Abstract Numerical flow simulation in shale, especially in the nanoscale porous system of a shale matrix, is still challenging because no imaging device can effectively describe the nanoscale porous structure of shale to satisfy both resolution and field of view (FOV). The resolution of an X-ray computed tomography (µ-CT) image is too low to detect the nanoscale features of porous structure in shale. The FOV of a focused ion beam scanning electron microcopy (FIB-SEM) image, on the other hand, is too small to capture the heterogeneity of a shale matrix. Therefore, we propose a semi-quantitative, Multiscale reconstruction strategy to build an image based network model of a shale sample with nanoscale resolution covering three orders of magnitude of FIB-SEM image volume. In this study, shale is considered a Multiscale porous media consisting of microscale and nanoscale structures. The microscale structures reflect the morphological features of organic matter, clay minerals, intergranular pores and micro-cracks that can be detected by µ-CT. The nanoscale features focus on the inner porous structure of organic matter and clay minerals that can be characterised using a scanning electron microcopy (SEM) or a FIB-SEM. nanoscale.

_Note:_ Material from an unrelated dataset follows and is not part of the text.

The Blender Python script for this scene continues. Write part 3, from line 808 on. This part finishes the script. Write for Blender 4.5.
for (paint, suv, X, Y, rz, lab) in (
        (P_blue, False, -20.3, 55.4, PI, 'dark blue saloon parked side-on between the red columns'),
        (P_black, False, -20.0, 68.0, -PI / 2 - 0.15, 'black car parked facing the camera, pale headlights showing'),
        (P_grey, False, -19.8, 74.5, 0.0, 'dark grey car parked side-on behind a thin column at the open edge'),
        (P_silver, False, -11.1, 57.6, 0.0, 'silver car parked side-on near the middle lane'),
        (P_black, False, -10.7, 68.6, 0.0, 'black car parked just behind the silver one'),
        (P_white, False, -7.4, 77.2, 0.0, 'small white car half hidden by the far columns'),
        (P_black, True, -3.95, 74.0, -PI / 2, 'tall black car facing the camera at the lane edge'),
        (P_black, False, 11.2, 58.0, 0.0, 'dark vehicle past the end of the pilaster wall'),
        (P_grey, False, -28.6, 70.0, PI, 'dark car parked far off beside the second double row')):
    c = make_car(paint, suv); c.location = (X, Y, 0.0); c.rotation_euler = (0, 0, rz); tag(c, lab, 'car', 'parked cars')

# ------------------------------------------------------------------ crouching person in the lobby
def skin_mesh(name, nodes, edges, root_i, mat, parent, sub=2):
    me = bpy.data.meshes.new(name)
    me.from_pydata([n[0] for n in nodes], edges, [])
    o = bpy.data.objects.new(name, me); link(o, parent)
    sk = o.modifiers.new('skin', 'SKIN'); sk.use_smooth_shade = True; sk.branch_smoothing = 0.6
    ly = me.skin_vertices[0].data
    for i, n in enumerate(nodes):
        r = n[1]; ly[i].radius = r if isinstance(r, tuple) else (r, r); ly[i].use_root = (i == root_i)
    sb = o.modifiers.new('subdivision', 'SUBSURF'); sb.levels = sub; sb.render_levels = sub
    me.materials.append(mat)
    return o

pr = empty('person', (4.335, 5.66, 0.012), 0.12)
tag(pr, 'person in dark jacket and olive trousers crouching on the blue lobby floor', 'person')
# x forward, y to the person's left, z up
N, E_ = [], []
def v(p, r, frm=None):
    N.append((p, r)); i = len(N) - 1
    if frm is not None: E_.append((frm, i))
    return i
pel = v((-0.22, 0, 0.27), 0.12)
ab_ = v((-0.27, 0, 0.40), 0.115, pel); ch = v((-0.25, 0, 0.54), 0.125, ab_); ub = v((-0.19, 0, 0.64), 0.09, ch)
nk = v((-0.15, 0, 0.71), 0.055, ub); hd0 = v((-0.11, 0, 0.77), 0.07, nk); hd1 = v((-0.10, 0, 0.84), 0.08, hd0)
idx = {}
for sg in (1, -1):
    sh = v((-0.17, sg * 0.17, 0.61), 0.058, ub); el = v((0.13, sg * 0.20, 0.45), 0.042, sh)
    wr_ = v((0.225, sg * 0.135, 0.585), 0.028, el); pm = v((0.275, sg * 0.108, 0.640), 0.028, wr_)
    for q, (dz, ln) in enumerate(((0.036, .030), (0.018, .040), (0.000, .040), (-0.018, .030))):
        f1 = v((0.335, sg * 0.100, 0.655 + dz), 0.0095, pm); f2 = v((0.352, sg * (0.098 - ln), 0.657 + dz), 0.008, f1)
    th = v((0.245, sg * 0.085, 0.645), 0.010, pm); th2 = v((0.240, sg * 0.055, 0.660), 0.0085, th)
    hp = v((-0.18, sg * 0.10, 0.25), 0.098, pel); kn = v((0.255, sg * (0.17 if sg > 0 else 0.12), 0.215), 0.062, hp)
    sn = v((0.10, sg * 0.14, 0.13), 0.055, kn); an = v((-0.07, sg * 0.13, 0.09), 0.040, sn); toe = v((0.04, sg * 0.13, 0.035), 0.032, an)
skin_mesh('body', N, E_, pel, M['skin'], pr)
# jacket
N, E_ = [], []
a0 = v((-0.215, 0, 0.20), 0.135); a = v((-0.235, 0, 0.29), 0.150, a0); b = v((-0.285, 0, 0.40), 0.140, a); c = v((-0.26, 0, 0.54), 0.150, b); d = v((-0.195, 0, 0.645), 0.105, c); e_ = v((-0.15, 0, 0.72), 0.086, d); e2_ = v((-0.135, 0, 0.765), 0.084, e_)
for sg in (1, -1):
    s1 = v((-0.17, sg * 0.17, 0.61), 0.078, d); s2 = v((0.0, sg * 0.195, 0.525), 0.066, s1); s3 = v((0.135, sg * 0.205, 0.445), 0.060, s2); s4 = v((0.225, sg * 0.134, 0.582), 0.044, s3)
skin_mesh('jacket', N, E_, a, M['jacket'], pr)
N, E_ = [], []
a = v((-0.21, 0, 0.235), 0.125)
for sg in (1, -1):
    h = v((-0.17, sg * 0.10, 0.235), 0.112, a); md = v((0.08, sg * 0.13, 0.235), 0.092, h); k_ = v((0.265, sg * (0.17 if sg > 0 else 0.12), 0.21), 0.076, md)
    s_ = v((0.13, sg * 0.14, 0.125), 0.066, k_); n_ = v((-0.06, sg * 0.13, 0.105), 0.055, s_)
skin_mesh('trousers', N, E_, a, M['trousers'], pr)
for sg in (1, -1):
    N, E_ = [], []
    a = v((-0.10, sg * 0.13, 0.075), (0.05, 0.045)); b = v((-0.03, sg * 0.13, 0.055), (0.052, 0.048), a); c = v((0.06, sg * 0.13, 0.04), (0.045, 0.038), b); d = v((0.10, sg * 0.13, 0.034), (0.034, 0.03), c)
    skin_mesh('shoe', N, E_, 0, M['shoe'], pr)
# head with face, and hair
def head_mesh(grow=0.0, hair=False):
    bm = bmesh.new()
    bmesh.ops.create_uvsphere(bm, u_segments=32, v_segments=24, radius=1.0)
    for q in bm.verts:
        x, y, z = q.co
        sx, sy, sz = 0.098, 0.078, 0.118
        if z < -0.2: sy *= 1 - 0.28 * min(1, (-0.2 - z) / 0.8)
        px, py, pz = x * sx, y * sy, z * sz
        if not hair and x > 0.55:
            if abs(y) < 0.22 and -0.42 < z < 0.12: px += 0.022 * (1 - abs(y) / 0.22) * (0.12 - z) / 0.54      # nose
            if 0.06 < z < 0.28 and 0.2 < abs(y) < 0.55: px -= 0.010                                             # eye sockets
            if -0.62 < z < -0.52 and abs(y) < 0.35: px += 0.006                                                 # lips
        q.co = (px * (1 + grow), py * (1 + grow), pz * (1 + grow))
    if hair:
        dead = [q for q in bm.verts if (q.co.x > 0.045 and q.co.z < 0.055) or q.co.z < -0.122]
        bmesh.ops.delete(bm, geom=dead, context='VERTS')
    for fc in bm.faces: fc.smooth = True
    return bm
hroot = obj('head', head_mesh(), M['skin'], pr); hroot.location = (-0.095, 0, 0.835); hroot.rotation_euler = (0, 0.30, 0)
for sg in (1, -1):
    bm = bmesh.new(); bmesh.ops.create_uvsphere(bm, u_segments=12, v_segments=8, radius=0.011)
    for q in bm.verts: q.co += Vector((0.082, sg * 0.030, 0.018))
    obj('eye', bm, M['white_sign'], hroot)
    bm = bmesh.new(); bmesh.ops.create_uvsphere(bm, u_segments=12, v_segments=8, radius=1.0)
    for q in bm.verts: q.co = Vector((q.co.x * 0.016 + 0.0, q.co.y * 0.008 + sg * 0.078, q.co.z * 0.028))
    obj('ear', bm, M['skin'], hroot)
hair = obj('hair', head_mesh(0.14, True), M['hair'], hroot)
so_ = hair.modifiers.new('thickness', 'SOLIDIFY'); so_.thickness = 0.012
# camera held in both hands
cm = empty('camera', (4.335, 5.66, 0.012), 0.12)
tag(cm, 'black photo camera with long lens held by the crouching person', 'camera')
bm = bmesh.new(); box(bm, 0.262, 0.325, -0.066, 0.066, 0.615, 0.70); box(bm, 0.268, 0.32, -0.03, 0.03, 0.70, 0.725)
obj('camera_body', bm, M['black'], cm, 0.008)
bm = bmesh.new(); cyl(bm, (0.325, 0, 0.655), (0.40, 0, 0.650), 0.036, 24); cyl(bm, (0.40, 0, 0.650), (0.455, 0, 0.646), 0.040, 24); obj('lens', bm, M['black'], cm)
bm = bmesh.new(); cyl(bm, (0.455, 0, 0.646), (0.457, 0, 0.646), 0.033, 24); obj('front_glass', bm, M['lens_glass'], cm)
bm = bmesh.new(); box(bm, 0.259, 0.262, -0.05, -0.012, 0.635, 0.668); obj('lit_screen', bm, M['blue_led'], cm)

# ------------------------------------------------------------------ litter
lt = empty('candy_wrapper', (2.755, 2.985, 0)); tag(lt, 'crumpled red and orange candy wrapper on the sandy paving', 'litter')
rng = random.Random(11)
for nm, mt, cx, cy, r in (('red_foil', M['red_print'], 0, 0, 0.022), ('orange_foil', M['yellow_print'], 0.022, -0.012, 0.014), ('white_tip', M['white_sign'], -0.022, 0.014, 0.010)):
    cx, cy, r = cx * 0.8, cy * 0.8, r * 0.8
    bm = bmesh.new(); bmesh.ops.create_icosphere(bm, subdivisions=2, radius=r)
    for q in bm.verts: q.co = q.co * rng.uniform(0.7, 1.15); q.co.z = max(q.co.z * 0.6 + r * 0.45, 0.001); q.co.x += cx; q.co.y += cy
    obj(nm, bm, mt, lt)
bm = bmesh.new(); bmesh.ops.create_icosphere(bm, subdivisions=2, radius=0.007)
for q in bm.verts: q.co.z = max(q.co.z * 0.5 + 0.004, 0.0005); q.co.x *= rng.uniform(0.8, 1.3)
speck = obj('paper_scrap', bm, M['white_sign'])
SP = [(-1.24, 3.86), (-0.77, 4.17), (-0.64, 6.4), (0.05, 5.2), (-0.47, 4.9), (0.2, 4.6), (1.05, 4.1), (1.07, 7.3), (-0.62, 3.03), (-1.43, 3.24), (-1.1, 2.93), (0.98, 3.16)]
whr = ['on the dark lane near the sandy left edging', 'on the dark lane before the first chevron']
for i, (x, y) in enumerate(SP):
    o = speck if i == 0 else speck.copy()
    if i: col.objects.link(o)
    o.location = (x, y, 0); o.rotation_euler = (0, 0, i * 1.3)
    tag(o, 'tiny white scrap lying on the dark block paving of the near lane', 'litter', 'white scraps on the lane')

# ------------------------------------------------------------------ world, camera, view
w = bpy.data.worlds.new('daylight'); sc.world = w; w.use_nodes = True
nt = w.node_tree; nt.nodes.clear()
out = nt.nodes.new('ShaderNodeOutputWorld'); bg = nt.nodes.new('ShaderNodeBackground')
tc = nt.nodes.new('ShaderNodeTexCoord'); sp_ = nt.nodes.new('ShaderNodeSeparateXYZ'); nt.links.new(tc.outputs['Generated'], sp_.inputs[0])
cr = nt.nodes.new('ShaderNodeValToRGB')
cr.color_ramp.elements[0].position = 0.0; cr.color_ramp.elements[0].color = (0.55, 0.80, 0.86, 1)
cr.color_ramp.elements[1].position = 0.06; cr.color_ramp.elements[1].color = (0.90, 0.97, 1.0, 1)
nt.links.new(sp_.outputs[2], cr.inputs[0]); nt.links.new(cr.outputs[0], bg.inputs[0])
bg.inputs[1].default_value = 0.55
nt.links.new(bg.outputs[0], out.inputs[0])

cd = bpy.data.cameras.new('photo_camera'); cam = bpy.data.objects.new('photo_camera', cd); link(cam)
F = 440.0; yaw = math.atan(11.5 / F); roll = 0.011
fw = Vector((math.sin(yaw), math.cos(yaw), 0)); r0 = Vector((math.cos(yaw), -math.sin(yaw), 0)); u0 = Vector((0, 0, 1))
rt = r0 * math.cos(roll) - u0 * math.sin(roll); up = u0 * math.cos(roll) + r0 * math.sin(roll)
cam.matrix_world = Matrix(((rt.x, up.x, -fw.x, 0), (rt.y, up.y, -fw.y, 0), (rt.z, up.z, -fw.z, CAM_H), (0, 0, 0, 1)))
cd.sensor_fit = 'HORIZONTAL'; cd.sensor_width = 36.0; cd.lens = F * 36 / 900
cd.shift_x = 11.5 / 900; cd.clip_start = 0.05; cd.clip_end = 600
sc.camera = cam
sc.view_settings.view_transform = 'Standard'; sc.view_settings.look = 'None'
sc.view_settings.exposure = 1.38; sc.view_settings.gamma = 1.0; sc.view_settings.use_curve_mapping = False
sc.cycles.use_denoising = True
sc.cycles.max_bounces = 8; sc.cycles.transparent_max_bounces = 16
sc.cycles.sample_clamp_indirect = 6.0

Multiscale means reconstruction work that is carried out at the microscale and nanoscale separately, using the multiple-point statistics (MPS) method. Microscale reconstruction aims to recover the connections that are undetected among microscale objects due to the low resolution of the µ-CT image. Within the organic and clay phases, a nanoscale reconstruction is then carried out to model the nanoscale porous structure. Semi-quantitative means the segmented µ-CT image is used as conditional data in microscale reconstruction to maintain the reality of microscale structures. To relieve the heavy burden of data storage, a network modelling procedure is simultaneously undertaken alongside nanoscale reconstruction to transfer the reconstructed structure to a network model. Based on the established network model, flow simulation is undertaken by applying an extended Beskok-Karniadakis (B–K) model considering continuum, non-continuum and surface diffusion. The results show that the permeability ratio is affected by pressure, the molecule diameter of gas and surface diffusion.